Answer with a single number, the count of lines holding the word "scene".

• **DATASET ENTRIES**
--- start ---

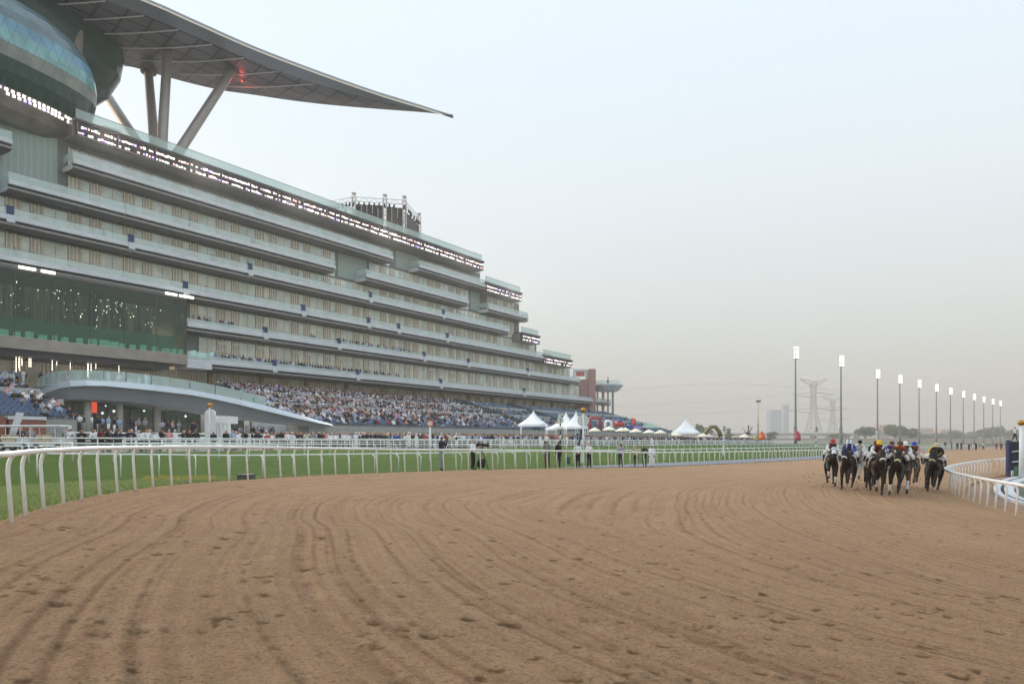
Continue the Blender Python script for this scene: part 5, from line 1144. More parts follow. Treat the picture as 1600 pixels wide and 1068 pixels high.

--- end ---
--- start ---

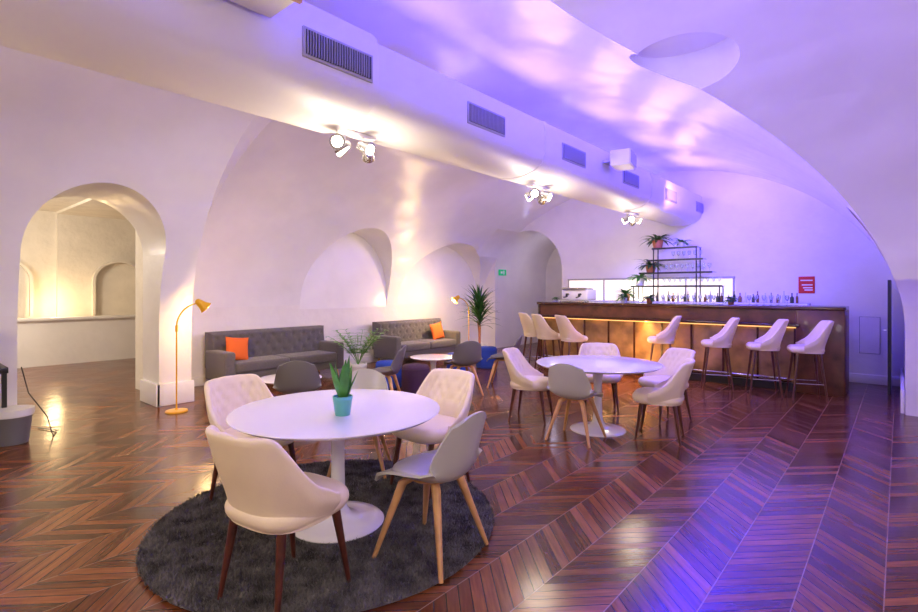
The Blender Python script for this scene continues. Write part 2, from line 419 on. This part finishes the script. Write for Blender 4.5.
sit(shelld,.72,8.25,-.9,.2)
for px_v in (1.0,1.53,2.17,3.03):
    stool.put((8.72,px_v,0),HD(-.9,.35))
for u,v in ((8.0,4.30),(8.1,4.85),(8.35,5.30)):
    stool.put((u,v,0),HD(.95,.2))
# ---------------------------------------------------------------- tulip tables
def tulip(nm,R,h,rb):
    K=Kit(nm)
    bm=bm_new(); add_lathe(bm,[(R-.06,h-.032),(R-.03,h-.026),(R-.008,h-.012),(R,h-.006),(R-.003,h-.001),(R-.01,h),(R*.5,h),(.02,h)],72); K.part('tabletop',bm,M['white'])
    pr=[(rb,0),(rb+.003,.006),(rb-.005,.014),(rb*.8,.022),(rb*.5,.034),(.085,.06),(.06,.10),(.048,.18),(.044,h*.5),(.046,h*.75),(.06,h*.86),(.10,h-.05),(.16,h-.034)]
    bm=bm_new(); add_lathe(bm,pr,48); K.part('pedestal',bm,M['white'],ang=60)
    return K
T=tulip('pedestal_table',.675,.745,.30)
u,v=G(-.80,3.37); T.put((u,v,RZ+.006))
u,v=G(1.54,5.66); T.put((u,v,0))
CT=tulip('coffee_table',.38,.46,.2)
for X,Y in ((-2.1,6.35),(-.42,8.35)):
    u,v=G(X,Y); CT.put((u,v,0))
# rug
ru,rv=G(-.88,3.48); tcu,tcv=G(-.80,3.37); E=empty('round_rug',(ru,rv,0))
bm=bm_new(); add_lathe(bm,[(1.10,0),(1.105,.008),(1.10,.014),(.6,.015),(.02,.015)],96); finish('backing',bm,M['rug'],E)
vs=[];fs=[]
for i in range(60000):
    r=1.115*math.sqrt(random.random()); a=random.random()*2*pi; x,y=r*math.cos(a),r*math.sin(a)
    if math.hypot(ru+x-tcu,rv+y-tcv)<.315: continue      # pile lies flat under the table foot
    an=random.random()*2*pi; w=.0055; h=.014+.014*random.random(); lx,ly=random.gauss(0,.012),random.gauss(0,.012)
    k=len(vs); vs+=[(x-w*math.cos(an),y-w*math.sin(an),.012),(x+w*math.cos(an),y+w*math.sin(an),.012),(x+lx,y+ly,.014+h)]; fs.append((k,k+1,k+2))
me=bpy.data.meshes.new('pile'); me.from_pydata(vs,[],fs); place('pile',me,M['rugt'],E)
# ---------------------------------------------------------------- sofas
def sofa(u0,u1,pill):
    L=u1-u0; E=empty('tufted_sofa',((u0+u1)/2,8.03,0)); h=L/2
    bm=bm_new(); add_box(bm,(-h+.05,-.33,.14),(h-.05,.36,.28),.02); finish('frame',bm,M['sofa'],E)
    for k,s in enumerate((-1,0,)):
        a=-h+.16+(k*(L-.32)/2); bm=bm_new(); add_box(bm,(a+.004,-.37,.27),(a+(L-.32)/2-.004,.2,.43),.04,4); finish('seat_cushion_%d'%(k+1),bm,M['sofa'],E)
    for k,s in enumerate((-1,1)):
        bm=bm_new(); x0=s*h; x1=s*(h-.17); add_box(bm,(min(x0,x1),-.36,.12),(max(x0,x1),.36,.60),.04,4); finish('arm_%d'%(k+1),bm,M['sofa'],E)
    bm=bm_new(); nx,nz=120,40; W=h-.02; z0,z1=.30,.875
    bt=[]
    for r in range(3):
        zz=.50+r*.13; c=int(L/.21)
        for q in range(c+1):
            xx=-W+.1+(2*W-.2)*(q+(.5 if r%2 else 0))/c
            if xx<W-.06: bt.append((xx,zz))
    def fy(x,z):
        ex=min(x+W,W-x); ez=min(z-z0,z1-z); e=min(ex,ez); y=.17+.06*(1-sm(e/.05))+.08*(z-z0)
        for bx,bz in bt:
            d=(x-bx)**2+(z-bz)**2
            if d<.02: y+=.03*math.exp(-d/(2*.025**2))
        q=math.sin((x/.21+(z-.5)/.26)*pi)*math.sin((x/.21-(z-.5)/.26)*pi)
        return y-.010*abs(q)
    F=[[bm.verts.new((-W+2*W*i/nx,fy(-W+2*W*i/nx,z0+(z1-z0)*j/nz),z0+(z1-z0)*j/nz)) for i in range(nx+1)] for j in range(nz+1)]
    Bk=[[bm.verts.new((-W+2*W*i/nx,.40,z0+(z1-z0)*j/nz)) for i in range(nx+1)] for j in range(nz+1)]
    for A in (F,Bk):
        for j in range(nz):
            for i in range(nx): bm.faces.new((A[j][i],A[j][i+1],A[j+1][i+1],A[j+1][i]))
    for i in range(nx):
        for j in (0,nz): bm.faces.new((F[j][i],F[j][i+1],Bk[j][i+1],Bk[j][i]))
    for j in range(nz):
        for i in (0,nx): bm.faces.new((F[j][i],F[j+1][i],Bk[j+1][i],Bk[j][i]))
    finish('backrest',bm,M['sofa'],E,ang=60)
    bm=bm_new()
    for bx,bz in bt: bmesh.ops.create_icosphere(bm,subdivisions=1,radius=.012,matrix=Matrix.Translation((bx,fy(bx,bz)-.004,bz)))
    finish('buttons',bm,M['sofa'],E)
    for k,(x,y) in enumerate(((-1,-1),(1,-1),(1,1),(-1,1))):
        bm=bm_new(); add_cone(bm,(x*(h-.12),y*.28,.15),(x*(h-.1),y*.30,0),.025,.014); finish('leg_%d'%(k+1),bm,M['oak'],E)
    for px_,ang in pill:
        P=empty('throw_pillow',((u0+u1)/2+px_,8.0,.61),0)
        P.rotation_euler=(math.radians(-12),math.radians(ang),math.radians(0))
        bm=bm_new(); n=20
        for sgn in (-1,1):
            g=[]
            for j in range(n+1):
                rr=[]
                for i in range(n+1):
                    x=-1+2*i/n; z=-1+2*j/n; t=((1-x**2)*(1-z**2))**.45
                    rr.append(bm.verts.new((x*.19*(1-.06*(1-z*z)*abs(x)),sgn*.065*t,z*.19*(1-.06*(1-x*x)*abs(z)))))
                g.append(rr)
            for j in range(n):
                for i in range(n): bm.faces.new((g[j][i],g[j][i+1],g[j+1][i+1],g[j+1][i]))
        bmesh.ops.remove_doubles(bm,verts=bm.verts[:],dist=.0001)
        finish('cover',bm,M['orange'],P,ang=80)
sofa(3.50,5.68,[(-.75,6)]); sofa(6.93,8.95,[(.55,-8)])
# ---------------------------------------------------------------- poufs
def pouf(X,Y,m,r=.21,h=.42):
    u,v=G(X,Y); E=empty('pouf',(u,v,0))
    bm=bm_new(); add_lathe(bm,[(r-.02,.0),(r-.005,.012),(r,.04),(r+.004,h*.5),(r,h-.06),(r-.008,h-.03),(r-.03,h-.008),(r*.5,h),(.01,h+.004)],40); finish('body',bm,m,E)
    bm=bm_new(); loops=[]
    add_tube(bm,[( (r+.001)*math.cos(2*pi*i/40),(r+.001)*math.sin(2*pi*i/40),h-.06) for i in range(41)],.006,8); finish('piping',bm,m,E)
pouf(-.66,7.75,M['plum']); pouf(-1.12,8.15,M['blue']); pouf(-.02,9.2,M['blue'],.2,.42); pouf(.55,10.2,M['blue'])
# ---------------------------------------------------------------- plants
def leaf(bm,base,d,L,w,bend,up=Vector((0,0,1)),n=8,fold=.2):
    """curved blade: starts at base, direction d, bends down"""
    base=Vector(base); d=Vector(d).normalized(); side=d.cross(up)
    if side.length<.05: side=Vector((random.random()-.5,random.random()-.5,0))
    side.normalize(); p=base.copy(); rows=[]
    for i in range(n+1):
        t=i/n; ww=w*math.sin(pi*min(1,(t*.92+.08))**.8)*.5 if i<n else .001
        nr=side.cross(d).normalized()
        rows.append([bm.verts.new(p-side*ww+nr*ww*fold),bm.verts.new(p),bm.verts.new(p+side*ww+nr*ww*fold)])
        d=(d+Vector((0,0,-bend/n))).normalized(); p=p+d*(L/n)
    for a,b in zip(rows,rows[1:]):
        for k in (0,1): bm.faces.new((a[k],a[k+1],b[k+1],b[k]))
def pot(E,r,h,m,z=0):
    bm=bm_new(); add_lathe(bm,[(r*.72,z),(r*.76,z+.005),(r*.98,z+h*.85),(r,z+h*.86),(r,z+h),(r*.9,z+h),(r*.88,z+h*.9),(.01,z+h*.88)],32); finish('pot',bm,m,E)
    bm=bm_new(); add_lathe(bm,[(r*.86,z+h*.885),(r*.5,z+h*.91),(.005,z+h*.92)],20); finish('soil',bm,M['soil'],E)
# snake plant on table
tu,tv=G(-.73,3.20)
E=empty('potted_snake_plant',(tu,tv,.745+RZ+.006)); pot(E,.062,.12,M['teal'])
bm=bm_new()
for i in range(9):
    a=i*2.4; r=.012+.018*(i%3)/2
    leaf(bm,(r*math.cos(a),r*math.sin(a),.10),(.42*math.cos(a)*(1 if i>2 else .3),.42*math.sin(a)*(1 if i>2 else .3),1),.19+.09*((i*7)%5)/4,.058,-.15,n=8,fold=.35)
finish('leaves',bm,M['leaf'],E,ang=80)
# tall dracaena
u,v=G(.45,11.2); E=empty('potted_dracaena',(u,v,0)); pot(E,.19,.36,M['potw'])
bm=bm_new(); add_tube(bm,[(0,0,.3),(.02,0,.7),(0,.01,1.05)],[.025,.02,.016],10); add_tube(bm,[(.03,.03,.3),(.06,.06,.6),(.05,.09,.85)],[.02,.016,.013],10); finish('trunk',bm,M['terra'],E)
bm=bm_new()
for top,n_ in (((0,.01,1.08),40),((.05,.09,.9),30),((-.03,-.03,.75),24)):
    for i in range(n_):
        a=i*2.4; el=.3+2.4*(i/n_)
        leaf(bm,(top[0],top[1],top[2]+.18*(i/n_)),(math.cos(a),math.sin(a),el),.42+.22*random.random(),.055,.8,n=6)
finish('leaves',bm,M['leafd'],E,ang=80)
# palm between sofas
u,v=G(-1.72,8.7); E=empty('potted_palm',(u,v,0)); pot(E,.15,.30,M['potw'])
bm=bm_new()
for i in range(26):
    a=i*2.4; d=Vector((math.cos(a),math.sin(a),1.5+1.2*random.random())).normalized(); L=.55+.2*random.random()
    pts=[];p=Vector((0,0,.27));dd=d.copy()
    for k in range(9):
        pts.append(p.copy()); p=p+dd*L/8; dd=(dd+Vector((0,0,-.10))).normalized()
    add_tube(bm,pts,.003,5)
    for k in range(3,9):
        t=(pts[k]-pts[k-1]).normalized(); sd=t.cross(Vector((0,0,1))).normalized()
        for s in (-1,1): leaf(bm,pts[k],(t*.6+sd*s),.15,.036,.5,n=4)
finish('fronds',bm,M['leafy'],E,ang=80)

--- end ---

• **THE RESULT**
2